While multiple high-investment initiatives have tried and often failed to grow the STEM workforce, a new paper suggests we have been looking in the wrong direction – the solution lies with STEM school teachers.
The US study by Tuan Nguyen of the University of Missouri, indicated that the US was graduating 11,000 fewer STEM teachers annually than it had done a decade ago – with graduate output dropping from 31,000 in 2014 to 20,000 in recent years. This drop had not been quantified prior to this study, Nguyen said, and an additional 10,000 STEM teachers would be needed each year for the next decade to address demand.
“This trend threatens the US ability to produce STEM graduates to compete with other countries. This work is the first to clearly document the extent of the decline in STEM teacher production nationally and over time so that future work can explore why STEM teacher production has decreased and how to increase the supply of STEM teachers,” the paper says.

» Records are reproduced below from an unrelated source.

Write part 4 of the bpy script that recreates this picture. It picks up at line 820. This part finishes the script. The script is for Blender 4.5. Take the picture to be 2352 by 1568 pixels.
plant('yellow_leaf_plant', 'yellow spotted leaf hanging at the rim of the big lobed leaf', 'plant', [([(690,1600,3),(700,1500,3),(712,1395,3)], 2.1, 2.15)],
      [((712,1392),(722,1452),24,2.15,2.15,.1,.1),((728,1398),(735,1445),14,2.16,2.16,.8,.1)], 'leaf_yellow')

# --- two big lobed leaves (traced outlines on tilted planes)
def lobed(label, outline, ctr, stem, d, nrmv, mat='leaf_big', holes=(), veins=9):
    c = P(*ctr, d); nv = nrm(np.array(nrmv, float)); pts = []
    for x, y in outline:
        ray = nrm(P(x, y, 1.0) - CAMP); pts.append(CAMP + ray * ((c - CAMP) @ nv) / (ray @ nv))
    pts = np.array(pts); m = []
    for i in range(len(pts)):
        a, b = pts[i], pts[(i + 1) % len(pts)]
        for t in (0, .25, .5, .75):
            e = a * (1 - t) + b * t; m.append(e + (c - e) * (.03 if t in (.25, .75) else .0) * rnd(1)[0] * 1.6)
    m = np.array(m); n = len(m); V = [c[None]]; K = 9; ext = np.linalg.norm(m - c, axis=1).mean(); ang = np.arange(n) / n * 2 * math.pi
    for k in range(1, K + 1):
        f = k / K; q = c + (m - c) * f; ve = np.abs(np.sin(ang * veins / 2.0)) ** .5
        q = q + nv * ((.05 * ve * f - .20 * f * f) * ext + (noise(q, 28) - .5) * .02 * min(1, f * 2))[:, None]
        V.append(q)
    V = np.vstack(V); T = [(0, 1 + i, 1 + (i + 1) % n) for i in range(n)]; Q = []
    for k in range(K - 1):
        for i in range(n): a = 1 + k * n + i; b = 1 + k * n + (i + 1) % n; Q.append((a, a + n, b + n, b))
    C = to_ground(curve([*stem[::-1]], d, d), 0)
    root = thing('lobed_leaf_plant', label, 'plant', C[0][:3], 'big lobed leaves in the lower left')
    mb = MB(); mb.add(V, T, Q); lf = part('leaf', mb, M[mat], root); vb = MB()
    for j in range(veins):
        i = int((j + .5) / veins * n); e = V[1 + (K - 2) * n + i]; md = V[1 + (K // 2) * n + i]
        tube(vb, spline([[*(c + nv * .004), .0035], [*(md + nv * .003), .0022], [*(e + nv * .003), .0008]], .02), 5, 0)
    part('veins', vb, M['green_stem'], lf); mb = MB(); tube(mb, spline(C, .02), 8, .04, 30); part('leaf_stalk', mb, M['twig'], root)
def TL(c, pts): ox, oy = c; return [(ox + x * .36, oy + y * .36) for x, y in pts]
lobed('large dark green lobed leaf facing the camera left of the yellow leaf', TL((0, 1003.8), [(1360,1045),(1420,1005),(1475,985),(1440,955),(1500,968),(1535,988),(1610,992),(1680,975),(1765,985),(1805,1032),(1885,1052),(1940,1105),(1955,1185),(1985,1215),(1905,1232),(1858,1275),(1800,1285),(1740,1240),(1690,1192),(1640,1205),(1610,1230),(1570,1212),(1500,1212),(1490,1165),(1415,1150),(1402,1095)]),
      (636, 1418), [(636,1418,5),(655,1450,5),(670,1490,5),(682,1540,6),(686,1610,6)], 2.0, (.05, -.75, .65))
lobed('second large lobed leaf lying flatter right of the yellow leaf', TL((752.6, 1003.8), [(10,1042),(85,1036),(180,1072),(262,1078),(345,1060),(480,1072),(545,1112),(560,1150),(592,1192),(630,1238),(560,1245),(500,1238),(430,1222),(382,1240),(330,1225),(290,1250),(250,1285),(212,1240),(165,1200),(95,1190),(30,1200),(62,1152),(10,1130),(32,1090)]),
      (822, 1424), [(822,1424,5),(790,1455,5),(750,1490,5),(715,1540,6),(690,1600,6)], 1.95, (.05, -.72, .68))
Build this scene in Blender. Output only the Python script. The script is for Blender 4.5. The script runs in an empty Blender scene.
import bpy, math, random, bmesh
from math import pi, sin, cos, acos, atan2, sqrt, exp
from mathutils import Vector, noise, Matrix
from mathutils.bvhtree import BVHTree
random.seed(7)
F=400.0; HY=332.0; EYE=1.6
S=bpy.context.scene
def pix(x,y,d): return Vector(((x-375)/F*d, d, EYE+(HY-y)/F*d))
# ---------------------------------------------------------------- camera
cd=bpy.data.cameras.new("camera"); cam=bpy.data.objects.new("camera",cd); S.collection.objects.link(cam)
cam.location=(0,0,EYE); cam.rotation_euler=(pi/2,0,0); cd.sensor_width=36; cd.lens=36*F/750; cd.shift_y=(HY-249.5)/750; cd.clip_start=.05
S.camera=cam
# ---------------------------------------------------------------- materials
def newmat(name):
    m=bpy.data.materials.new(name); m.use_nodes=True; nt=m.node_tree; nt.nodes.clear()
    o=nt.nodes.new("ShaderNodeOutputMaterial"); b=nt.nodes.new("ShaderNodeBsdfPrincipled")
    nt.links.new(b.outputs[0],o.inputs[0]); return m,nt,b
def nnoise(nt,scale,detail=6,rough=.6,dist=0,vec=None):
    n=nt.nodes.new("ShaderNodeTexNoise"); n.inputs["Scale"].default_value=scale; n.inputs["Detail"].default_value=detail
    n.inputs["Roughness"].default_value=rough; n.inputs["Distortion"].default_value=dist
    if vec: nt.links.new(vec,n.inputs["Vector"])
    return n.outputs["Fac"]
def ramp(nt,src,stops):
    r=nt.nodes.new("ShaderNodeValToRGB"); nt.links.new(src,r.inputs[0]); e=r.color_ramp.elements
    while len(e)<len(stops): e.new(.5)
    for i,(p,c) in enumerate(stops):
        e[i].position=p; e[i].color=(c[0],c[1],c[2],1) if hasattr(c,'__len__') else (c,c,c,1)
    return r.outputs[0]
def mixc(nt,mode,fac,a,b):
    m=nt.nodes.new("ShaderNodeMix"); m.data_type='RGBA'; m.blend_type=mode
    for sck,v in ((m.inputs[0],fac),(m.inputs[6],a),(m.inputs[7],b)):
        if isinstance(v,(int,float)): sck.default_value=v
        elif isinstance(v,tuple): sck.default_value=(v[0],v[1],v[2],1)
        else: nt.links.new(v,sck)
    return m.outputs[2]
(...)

Four out of five STEM teachers graduating between 2004 and 2021 were white, with low representation of black, Hispanic and Asian /American Indian graduates. The proportion of female graduates had grown from 59 to 63% and the pay for STEM teachers had declined in real terms from $62,400 to $61,200 over the period.
The paper prompts a range of questions about Australia’s approach to STEM education in secondary schools as a crucible for a future STEM workforce. People were more likely to commit to STEM teaching if student support and graduate pay increased, the paper found.
“While STEM teacher production has decreased substantially over the last ten years, STEM teacher production is sensitive to economic conditions. Strategic and targeted financial investment into STEM education can increase more STEM graduates and more STEM teachers.”